*EXERCISE GOAL*: Records follow. Select each line holding "part".
— START EXTRACTED MATERIAL —
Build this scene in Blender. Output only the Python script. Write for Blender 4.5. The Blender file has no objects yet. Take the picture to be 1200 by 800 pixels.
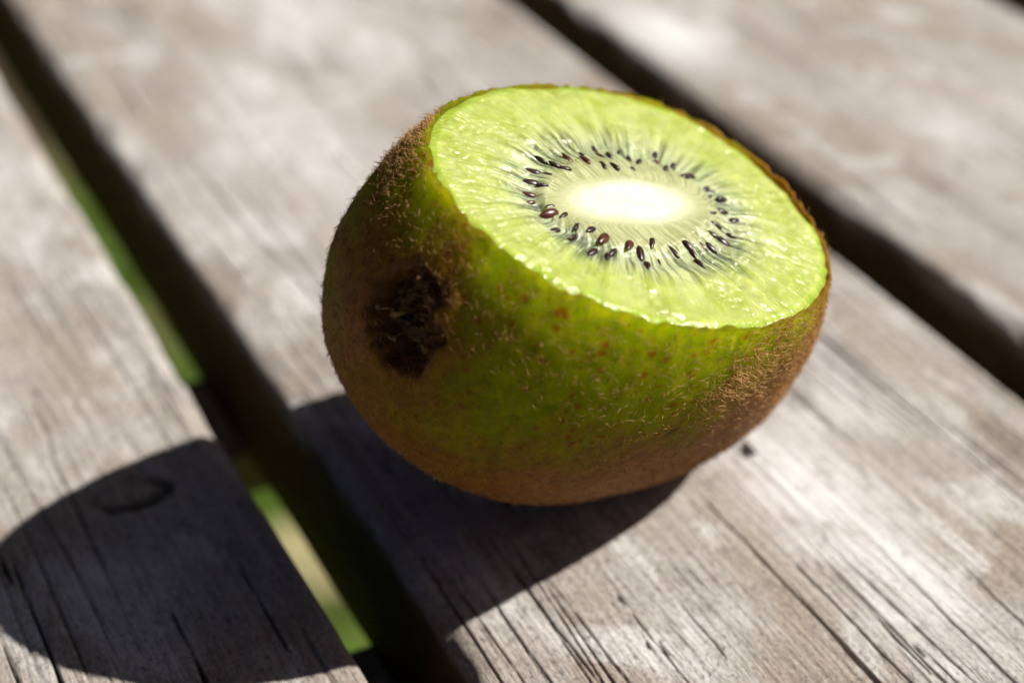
import bpy, bmesh, math, random
import numpy as np
from mathutils import Matrix, Vector, Quaternion

scene = bpy.context.scene
col = scene.collection
UNIT = 0.025                       # modelling unit in metres (about half a kiwi's width)

# ------------------------------------------------------------------ camera
cam_data = bpy.data.cameras.new('camera')
cam = bpy.data.objects.new('camera', cam_data); col.objects.link(cam)
cam.location = (0, 0, 4.8918 * UNIT)
cam.rotation_euler = (math.radians(90 - 34.2157), 0, 0)
cam_data.lens = 60; cam_data.sensor_width = 36
cam_data.clip_start = 0.01; cam_data.clip_end = 200
cam_data.dof.use_dof = True
cam_data.dof.focus_distance = 6.42 * UNIT
cam_data.dof.aperture_fstop = 13.5
scene.camera = cam

# ------------------------------------------------------------------ sky, sun, exposure
SUN_EL, SUN_AZ = 46.1, 4.7         # azimuth counter-clockwise from +x
world = bpy.data.worlds.new('World'); scene.world = world; world.use_nodes = True
wt = world.node_tree; bg = wt.nodes['Background']
sky = wt.nodes.new('ShaderNodeTexSky'); sky.sky_type = 'NISHITA'; sky.sun_disc = False
sky.sun_elevation = math.radians(SUN_EL); sky.sun_rotation = math.radians(90 - SUN_AZ)
wt.links.new(sky.outputs[0], bg.inputs[0]); bg.inputs[1].default_value = 0.05
sky.altitude = 800; sky.air_density = 0.13; sky.dust_density = 1.9; sky.ozone_density = 0.0
sun_data = bpy.data.lights.new('sun', 'SUN'); sun_data.energy = 5.0
sun_data.angle = math.radians(0.53); sun_data.color = (1.0, 0.955, 0.89)
sun = bpy.data.objects.new('sun', sun_data); col.objects.link(sun)
_el, _az = math.radians(SUN_EL), math.radians(SUN_AZ)
SUN_DIR = Vector((math.cos(_el) * math.cos(_az), math.cos(_el) * math.sin(_az), math.sin(_el)))
sun.rotation_euler = SUN_DIR.to_track_quat('Z', 'Y').to_euler(); sun.location = SUN_DIR * 3
vs = scene.view_settings
vs.view_transform = 'Standard'; vs.look = 'None'; vs.gamma = 1; vs.exposure = 0.50; vs.use_curve_mapping = False
scene.render.engine = 'CYCLES'
cy = scene.cycles
cy.use_denoising = True; cy.max_bounces = 10; cy.diffuse_bounces = 6; cy.glossy_bounces = 4
cy.transmission_bounces = 6; cy.caustics_reflective = False; cy.caustics_refractive = False
cy.sample_clamp_indirect = 8

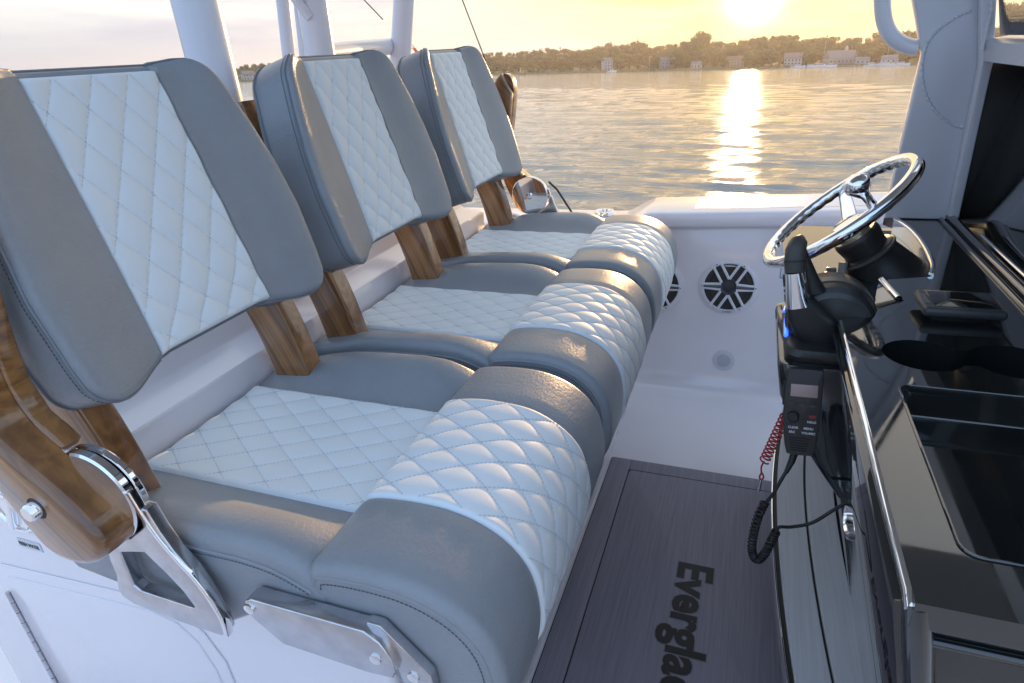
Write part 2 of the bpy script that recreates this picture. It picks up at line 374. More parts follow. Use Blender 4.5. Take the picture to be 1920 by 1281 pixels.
SX, SZ = -.70, .62                        # seat origin inside the boat frame
OFF = Vector((-SX, 0, -SZ))
HWS = .300; WQ = .149
BP = [(-.513, .770), (-.509, .797), (-.499, .815), (-.475, .8235), (-.44, .828), (-.40, .8295), (-.36, .827), (-.322, .8175), (-.287, .800), (-.259, .775), (-.239, .742), (-.229, .70), (-.227, .655), (-.235, .61), (-.255, .575), (-.285, .553)]
def bolster(parent):
    top = [Vector((p.x, 0, p.z)) for p in spline([(x, 0, z) for x, z in BP], 6)]
    bot = [Vector((x, 0, z)) for x, z in [(-.31, .552), (-.345, .585), (-.385, .64), (-.43, .695), (-.468, .738), (-.498, .757)]]
    loop = top + bot; k = len(loop)
    nr = []
    for i in range(k):
        t = (loop[(i + 1) % k] - loop[i - 1]).normalized(); nr.append(Vector((-t.z, 0, t.x)))
    nt_ = len(top)
    r = .02
    ys = []
    for i in range(7):
        a = math.pi / 2 * i / 6; ys.append((-HWS + r * (1 - math.sin(a)) , r * (1 - math.cos(math.pi / 2 - a)) if False else r * (1 - math.sin(a))))
    prof = []                               # (y, inset)
    for i in range(7):
        a = math.pi / 2 * i / 6
        prof.append((-HWS + r * (1 - math.cos(a)), r * (1 - math.sin(a))))
    prof += [(-.24, 0), (-.19, -.001), (-WQ - .012, 0), (-WQ - .003, .002), (-WQ + .003, .007)]
    prof = prof + [(0, .007)] + [(-y, i_) for y, i_ in reversed(prof)]
    V = []; F = []
    for y, ins in prof:
        for i in range(k):
            f = 1 if i < nt_ else .3
            q = ins if abs(y) > WQ + .02 else ins * (1 if i < nt_ else 0)
            V.append(loop[i] - nr[i] * q * f + Vector((0, y, 0)) + OFF)
    for a in range(len(prof) - 1):
        for i in range(k):
            F.append((a * k + i, a * k + (i + 1) % k, (a + 1) * k + (i + 1) % k, (a + 1) * k + i))
    F.append(tuple(range(k - 1, -1, -1))); F.append(tuple((len(prof) - 1) * k + i for i in range(k)))
    bmsh = bmesh.new(); vv = [bmsh.verts.new(v) for v in V]
    for f in F: bmsh.faces.new([vv[i] for i in f])
    o = bm_link('bolster_cushion', bmsh, GREY, parent, angle=50)
    Ls = [0]
    for a, b in zip(top, top[1:]): Ls.append(Ls[-1] + (b - a).length)
    def surf(s, y):
        for i in range(len(Ls) - 1):
            if s <= Ls[i + 1] or i == len(Ls) - 2:
                t = (s - Ls[i]) / (Ls[i + 1] - Ls[i]); break
        p = top[i].lerp(top[i + 1], t); n_ = nr[i].lerp(nr[min(i + 1, k - 1)], t).normalized()
        return p + Vector((0, y, 0)) + OFF, n_
    s_c = min(range(len(top)), key=lambda i: abs(top[i].x + .43) + (9 if top[i].z < .8 else 0))
    quilt_panel('quilted_panel', surf, (.012, Ls[-1] - .05), lambda s: WQ, Ls[s_c], -.02, o, H=.0030, ns=190)
    for sy in (-1, 1):
        pth = [loop[i] - nr[i] * .0175 + Vector((0, sy * (HWS + .0003), 0)) + OFF for i in range(4, nt_ - 4)]
        seam_stitch('seam_stitching', [p - nr[i + 4] * .010 for i, p in enumerate(pth)], [Vector((0, sy, 0))] * len(pth), o)
        tube('seam_cord', [p + Vector((0, -sy * .0012, 0)) for p in pth], .0022, GREY, o, n=6)
    return o
ZR = [(-.99, .783), (-.95, .787), (-.90, .797), (-.85, .811), (-.80, .820), (-.72, .826), (-.62, .830), (-.57, .827), (-.53, .815), (-.50, .800), (-.48, .79)]
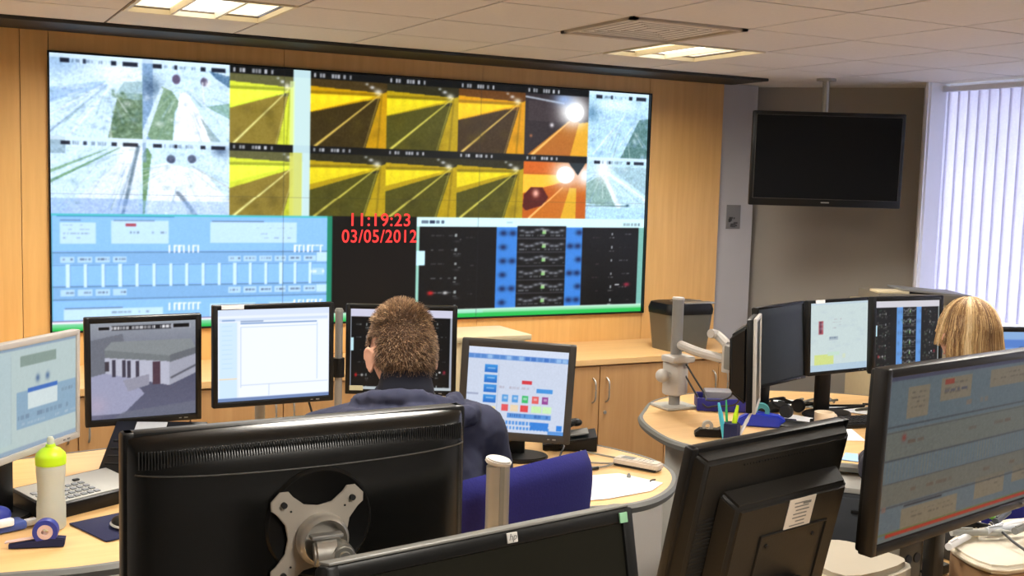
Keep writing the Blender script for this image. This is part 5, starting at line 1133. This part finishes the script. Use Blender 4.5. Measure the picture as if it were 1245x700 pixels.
— END EXTRACTED MATERIAL —
*TASK OUTPUT*:
Write part 2 of the bpy script that recreates this picture. It picks up at line 374. More parts follow. Use Blender 4.5. Take the picture to be 1920 by 1281 pixels.
Keep writing the Blender script for this image. This is part 5, starting at line 1133. This part finishes the script. Use Blender 4.5. Measure the picture as if it were 1245x700 pixels.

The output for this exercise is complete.